I now manufacture all my dredges in stainless steel and finish them off with a nice polished surface. Another thing I have done is mount the nets without lashing cord. The dredge head has twenty eight holes over under and sides and the net loops are fed through these holes and held in place by stainless steel needles. This makes it very quick and easy to replace nets when required.

Because my dredges are going all over the country including the Chatham Islands and are being used on all types of vessels I have been able to develop different systems to suit my customers needs.
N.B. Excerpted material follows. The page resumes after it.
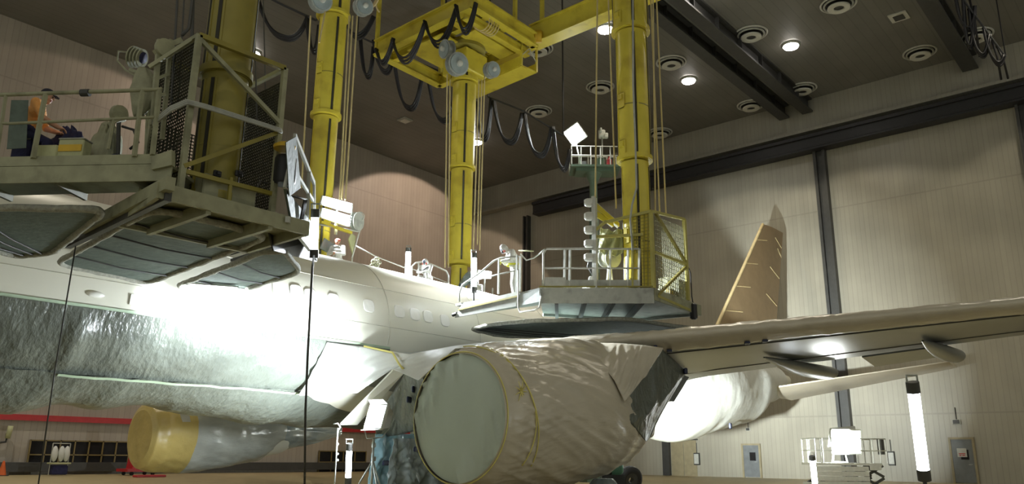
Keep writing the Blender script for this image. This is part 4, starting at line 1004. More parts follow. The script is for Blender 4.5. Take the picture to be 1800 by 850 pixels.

One thing we have found to be very important is the rope used to tow the dredge. Rope diameter is very important and I recommend 8mm Donaghy's main line which has a breaking strain of around 1200kg – lighter rope will not have the strength required and heavier rope will create too much drag in the water, arcing and putting the dredge head out of line with the sea floor. Rope diameter is particularly important on deeper scallop beds. Rope length is also very important and I recommend a minimum four to one ratio e.g. for 20m of water depth you should have 80m of rope out. The rope I have recommended is fine for all vessels however if you are in a vessel over six metres long the weight factor must be allowed for.